Bernard était le plus jeune des condamnés de l’affaire Mis & Thiennot. Décédé le 30/10/2012, à l’âge de 84 ans, il aura jusqu’à son dernier souffle clamé son innocence.

à gauche, sur la photo, lors de l’inauguration de Saint-Gaultier
Ici à droite avec Jean Blanchet

Les mots touchants de Léandre Boizeau lors des obsèques

Bernard Chauvet

« J’ai bien peur qu’on n’en voit pas la fin de cette histoire-là ! Qu’on disparaisse avant que notre innocence ne soit reconnue…. ».

Ces phrases que tu as si souvent prononcées sont inscrites à jamais dans nos mémoires. Tu avais raison Bernard, tu avais tristement raison ! Et nous tous qui sommes là, ta famille, tes amis, nous partageons le même sentiment de frustration teintée de colère à la pensée qu’on puisse laisser partir un homme comme toi sans lui avoir rendu justice.
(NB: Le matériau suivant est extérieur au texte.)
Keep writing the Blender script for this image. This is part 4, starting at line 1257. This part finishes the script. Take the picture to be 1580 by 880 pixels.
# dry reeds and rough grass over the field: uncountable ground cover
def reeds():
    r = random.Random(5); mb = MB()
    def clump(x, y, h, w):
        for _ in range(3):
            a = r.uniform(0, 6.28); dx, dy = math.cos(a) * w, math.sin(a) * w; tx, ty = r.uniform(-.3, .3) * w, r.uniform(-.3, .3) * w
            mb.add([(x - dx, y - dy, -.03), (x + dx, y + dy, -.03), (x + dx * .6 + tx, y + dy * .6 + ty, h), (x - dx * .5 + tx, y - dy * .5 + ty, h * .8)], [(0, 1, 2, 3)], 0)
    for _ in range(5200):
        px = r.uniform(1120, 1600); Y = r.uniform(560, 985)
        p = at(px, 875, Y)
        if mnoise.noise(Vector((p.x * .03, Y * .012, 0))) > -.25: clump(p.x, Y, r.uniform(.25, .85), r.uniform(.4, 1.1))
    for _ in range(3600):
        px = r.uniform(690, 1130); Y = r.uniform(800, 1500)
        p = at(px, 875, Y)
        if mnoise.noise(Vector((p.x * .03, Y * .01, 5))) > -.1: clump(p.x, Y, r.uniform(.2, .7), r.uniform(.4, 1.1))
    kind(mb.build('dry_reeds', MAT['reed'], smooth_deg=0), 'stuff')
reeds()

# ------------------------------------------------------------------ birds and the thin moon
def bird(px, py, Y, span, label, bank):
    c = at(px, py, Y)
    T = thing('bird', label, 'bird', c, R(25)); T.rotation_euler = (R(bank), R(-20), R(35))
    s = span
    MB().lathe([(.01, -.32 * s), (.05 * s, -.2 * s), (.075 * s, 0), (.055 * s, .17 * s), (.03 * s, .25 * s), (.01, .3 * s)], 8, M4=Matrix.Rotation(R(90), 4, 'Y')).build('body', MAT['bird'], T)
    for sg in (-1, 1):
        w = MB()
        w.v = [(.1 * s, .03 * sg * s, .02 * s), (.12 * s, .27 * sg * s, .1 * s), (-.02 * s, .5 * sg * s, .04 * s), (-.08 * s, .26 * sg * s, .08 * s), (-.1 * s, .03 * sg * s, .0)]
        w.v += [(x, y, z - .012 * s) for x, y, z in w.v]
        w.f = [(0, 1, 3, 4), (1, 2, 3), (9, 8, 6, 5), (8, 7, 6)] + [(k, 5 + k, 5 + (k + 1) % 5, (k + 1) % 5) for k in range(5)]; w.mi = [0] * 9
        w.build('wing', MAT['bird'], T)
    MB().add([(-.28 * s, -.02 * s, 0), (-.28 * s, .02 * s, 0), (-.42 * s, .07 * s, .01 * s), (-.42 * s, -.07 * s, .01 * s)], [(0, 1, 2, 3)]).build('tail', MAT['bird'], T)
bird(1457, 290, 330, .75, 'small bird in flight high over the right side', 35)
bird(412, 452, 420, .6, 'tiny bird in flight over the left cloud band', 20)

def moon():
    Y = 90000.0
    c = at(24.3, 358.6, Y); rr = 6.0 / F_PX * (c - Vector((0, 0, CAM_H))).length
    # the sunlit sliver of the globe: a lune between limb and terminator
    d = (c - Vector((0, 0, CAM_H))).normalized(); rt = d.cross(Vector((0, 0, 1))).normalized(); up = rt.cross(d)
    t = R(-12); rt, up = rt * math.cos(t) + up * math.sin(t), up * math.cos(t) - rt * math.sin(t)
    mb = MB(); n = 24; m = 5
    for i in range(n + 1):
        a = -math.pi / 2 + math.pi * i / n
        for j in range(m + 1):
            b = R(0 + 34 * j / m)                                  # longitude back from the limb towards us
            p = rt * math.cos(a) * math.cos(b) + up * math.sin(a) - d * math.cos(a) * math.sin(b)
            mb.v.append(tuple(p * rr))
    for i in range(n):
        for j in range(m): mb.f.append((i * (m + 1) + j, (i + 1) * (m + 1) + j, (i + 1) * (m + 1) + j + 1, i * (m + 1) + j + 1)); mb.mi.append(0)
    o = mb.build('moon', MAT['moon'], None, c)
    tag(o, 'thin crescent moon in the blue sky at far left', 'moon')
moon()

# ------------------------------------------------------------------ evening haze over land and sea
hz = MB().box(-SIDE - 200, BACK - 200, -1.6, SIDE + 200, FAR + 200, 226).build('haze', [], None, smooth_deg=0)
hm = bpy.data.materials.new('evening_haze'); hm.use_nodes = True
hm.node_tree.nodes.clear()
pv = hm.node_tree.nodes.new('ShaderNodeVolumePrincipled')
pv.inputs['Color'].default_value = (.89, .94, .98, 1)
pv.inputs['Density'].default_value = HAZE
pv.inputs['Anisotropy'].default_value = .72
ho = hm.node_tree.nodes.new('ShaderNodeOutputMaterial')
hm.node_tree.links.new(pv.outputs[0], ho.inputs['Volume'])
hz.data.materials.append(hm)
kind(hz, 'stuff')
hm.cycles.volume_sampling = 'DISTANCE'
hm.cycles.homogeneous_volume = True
Pour n’avoir eu comme seul tort que de participer à une partie de chasse avec des gens que, pour la plupart d’entre eux, tu ne connaissais pas, ta vie a basculé dans l’horreur le 29 décembre 1946. Toi, le gentil garçon, fils et neveu de gendarmes, toi qui avais sagement passé une partie de ton enfance dans les locaux de la brigade de Palluau, tu t’es brutalement trouvé pris dans une machine infernale, une machine à broyer les corps et les âmes. Ce qu’on a appelé l’affaire Mis et Thiennot commençait. Ce qui s’est passé à la mairie et à la gendarmerie de Mézières-en-Brenne, ce que tu as subi là-bas, toi qui n’avais que 17 ans à l’époque, tu ne l’évoquais qu’avec la retenue qui a toujours été la tienne. Comme si tu avais honte pour ceux qui t’ont infligé ces traitements dégradants, comme si tu avais plus souffert pour les autres que pour toi, comme si l’image de ton père ayant un mouvement de recul à la découverte de ton pauvre visage tuméfié t’était encore plus insupportable que le souvenir des coups reçus.

Que dire d’une société qui accepte qu’on tabasse impunément d’honnêtes citoyens pour leur faire avouer un crime qu’ils n’ont pas commis ?« C’est malheureux à dire disais-tu souvent, on me fait transporter le corps du garde, c’est quelqu’un que je ne connais pas, c’est quelqu’un que je n’ai jamais rencontré, je ne l’ai jamais vu cet homme-là… » Que vaut la bonne foi d’un innocent quand elle est confrontée à la violence policière et à l’aveuglement judiciaire ? Nous qui sommes là aujourd’hui pour t’accompagner et te rendre l’hommage que tu mérites, essayons d’imaginer un instant ce qu’a pu être le drame d’un homme qui, pendant plus de soixante-cinq ans a dû vivre avec, au fond du cœur, cette plaie jamais refermée. Et peut-on mesurer ce qu’il t’a fallu de force, de courage, pour te relever, toi l’homme brisé, et parcourir ton chemin de vie droit, fier, digne, respecté, respectable ?

Pendant toutes ces années, tu n’as jamais cessé de te battre pour la révision du procès Mis et Thiennot, à ta manière à toi, faite de gentillesse, d’écoute, de dévouement et d’ouverture aux autres. Ceux qui ont eu la chance de te côtoyer garderont le souvenir d’un honnête homme.. Un honnête homme porteur de cette part d’humanité qui a si cruellement fait défaut, aux policiers qui vous ont martyrisés, aux magistrats qui vous ont condamnés comme à ceux qui, jusqu’alors, ont refusé de réviser le procès Mis et Thiennot.

Bernard, tu as vu partir André Chichery, Gervais Thibault, Gabriel Thiennot, Stanislas Mis, Émile Thibault, Raymond Mis, tes compagnons de souffrance … mais aussi Pierre Gréard, Jean-Paul Thibault, et tant d’autres de nos compagnons de lutte.

À chaque fois que nous avons perdu l’un des nôtres, nous avons pris, tu le sais, l’engagement de poursuivre le combat. Et nous avons tenu parole. C’est ce même engagement que nous prenons aujourd’hui, devant toi, avec la même détermination. Le combat continue. Pour toi, pour Raymond et Gabriel, pour les autres. Pour la justice aussi même si, jusqu’alors, elle ne semble pas l’avoir compris. Merci Bernard pour ton engagement sans faille aux côtés de ceux qui luttent pour la vérité, merci d’avoir été cet homme-là. Tu étais simplement, tout simplement quelqu’un de bien.